9. I have always had insomnia. Since as a child, you're not allowed to get out of bed to do something else the way all 'cure insomnia' books tell you, I started telling myself stories to help me fall asleep. I remember that by seventh grade, if not earlier, these stories were essentially fanfiction (I can date this because I remember snippets of a story about Drizzt Do'Urden, a character from R. A. Salvatore's Forgotten Realms books I adored at that time), but even before that one of my favorite tricks was to populate my room with all my favorite characters.

When I found out that other people did the same thing, I was amazed, because I'd long since convinced myself that it was a weird and bizarre behavior that I should never let anyone find out about.

10. I don't get motion sickness at all. It's fairly rare, actually, for me to be in a bus or car and not be reading; after all, what else is there to do? Watch buildings go by? I can carry on for hours without feeling the slightest bit nauseous.

11. I scope out the books that other people have in their homes, and yes, it does impact how I feel about them. Fortunately, given that I'm in college, most people I know will at least have textbooks somewhere in their living space. Books they were forced to buy for a class probably shouldn't count, particularly when they own no others at all, but just the sight of books on shelves gives me enough of the emotional weight I want that I look more kindly on them than I would someone with no books at all.

I also will always attempt to see the title of the book when I see someone reading in public. Since people generally read by holding the cover down, this can involve some interesting positions as I try to make it out without obviously staring. If I've read it myself, or even if I just know of it, I'll usually say something to the person, because hey: fellow reader!

12. I've never had an issue with reading books with adult content, and as far as I can remember, my parents never tried to censor my reading. Which lead to several strange discussions: I once asked my mother what a 'hoo-rey' was. When she looked for herself and corrected my pronunciation ("whore"), she attempted to explain what it was. I'd recognized the word however, and was already backing, blushing, out of the room. I think I was 10 or 11 at the time.

I ended up rereading that book a million times, actually. I can still remember the opening line: "My mother was the village whore, and I loved her very much."

13. I cannot remember a time when I didn't carry a book with me constantly. It was easy enough in grade school, because I could just put it in my desk, but high school was a new challenge: we switched classes! If I wanted books, I'd have to carry them where everyone could see and make fun of me! Such a choice: popularity or reading? I angsted over it, came up with compromises: maybe if I always carried them face-down, maybe if I'd only carry relatively thin paperbacks, maybe if I hid them between textbooks...

I chose books, of course. I did get tired of having people think they could reach onto my desk and look at what I was reading though, so by my sophomore year I started wearing purses big enough to hold books. Which got bigger each subsequent year, as I then decided they needed to be big enough to carry even thick hardcovers, and then they needed to be big enough to have a book and a notebook, and then they needed to carry multiple books.

In college I gave up on purses and started carrying a backpack constantly.

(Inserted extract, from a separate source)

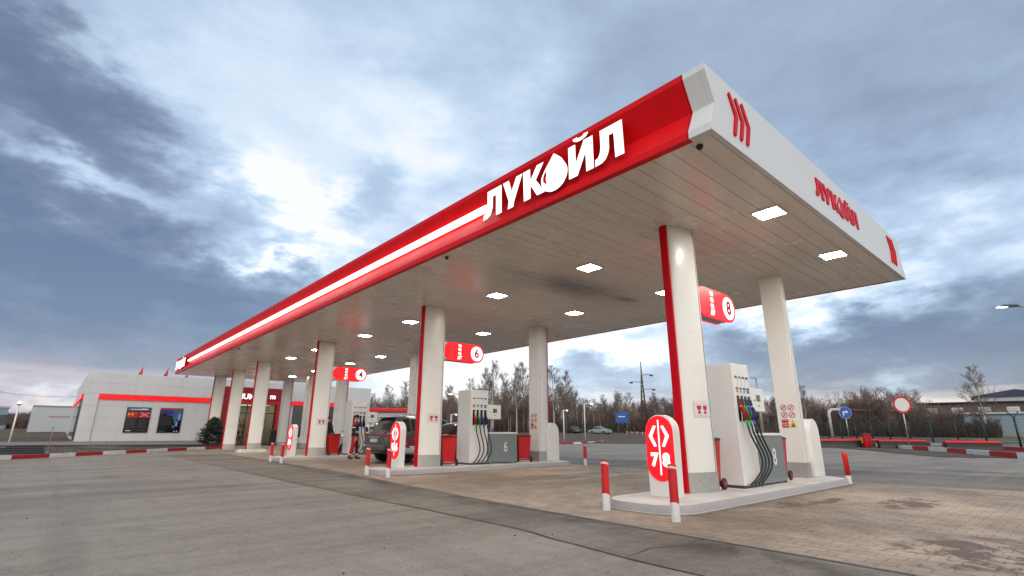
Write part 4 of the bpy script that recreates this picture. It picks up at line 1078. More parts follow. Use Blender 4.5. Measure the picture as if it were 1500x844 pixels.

14. If I start a book, I will almost certainly finish it. The few exceptions to this come from my reading multiple books at once, and forgetting about the least interesting of them until months have passed and I can no longer remember what was happening, at which point it just goes back on the to-be-read pile. But I don't think I've ever simply decided to put a book down.

15. I always have a bookshelf within reach of my bed. The last two beds I've bought came with bookshelves built into the headboards, which I consider the greatest invention since pillows. If I'm not sharing a room with anyone and can therefore read before falling asleep, I will sleep with books directly in the bed. I have done this for years, and it's not terribly uncommon for me to change the sheets and find a paperback kicked to the bottom of the bed and tangled in a blanket.